**Written exercise**
Extract the listing in its entirety, keeping each line identical to the original.

☆ ☆ ☆ ☆ ☆ ☆ ☆

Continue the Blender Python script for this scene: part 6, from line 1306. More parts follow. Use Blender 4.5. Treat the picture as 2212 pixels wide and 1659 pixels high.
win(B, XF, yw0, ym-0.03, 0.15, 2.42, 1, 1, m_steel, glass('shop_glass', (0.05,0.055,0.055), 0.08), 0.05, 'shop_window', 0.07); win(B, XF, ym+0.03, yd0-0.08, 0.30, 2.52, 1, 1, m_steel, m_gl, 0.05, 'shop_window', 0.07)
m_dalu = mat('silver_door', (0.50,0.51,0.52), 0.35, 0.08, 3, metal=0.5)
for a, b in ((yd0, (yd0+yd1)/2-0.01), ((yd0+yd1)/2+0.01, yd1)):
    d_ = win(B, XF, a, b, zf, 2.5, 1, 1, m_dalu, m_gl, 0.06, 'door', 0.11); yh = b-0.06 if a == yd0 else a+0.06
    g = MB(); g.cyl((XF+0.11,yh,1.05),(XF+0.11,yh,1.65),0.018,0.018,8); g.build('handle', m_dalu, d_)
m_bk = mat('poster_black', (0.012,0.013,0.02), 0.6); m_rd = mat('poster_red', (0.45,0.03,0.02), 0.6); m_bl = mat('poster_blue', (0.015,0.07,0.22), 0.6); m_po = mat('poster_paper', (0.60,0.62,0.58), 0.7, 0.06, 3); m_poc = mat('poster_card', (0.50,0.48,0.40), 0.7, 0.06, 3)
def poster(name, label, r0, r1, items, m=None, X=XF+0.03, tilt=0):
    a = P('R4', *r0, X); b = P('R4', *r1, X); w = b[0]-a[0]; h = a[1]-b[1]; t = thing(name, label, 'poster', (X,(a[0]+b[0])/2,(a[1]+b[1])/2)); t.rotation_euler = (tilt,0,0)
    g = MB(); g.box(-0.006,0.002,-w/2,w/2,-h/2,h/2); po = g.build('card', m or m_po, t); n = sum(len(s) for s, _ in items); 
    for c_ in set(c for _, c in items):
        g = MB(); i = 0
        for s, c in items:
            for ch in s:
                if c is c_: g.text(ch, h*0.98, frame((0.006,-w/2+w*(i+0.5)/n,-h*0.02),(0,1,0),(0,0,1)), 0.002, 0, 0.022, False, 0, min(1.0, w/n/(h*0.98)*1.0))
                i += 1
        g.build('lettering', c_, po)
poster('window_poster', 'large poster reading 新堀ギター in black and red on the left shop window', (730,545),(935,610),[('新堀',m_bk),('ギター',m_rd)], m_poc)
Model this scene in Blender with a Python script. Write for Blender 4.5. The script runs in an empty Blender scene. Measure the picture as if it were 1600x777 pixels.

☆ ☆ ☆ ☆ ☆ ☆ ☆

**Result below**
Continue the Blender Python script for this scene: part 6, from line 1306. More parts follow. Use Blender 4.5. Treat the picture as 2212 pixels wide and 1659 pixels high.
win(B, XF, yw0, ym-0.03, 0.15, 2.42, 1, 1, m_steel, glass('shop_glass', (0.05,0.055,0.055), 0.08), 0.05, 'shop_window', 0.07); win(B, XF, ym+0.03, yd0-0.08, 0.30, 2.52, 1, 1, m_steel, m_gl, 0.05, 'shop_window', 0.07)
m_dalu = mat('silver_door', (0.50,0.51,0.52), 0.35, 0.08, 3, metal=0.5)
for a, b in ((yd0, (yd0+yd1)/2-0.01), ((yd0+yd1)/2+0.01, yd1)):
    d_ = win(B, XF, a, b, zf, 2.5, 1, 1, m_dalu, m_gl, 0.06, 'door', 0.11); yh = b-0.06 if a == yd0 else a+0.06
    g = MB(); g.cyl((XF+0.11,yh,1.05),(XF+0.11,yh,1.65),0.018,0.018,8); g.build('handle', m_dalu, d_)
m_bk = mat('poster_black', (0.012,0.013,0.02), 0.6); m_rd = mat('poster_red', (0.45,0.03,0.02), 0.6); m_bl = mat('poster_blue', (0.015,0.07,0.22), 0.6); m_po = mat('poster_paper', (0.60,0.62,0.58), 0.7, 0.06, 3); m_poc = mat('poster_card', (0.50,0.48,0.40), 0.7, 0.06, 3)
def poster(name, label, r0, r1, items, m=None, X=XF+0.03, tilt=0):
    a = P('R4', *r0, X); b = P('R4', *r1, X); w = b[0]-a[0]; h = a[1]-b[1]; t = thing(name, label, 'poster', (X,(a[0]+b[0])/2,(a[1]+b[1])/2)); t.rotation_euler = (tilt,0,0)
    g = MB(); g.box(-0.006,0.002,-w/2,w/2,-h/2,h/2); po = g.build('card', m or m_po, t); n = sum(len(s) for s, _ in items); 
    for c_ in set(c for _, c in items):
        g = MB(); i = 0
        for s, c in items:
            for ch in s:
                if c is c_: g.text(ch, h*0.98, frame((0.006,-w/2+w*(i+0.5)/n,-h*0.02),(0,1,0),(0,0,1)), 0.002, 0, 0.022, False, 0, min(1.0, w/n/(h*0.98)*1.0))
                i += 1
        g.build('lettering', c_, po)
poster('window_poster', 'large poster reading 新堀ギター in black and red on the left shop window', (730,545),(935,610),[('新堀',m_bk),('ギター',m_rd)], m_poc)
Model this scene in Blender with a Python script. Write for Blender 4.5. The script runs in an empty Blender scene. Measure the picture as if it were 1600x777 pixels.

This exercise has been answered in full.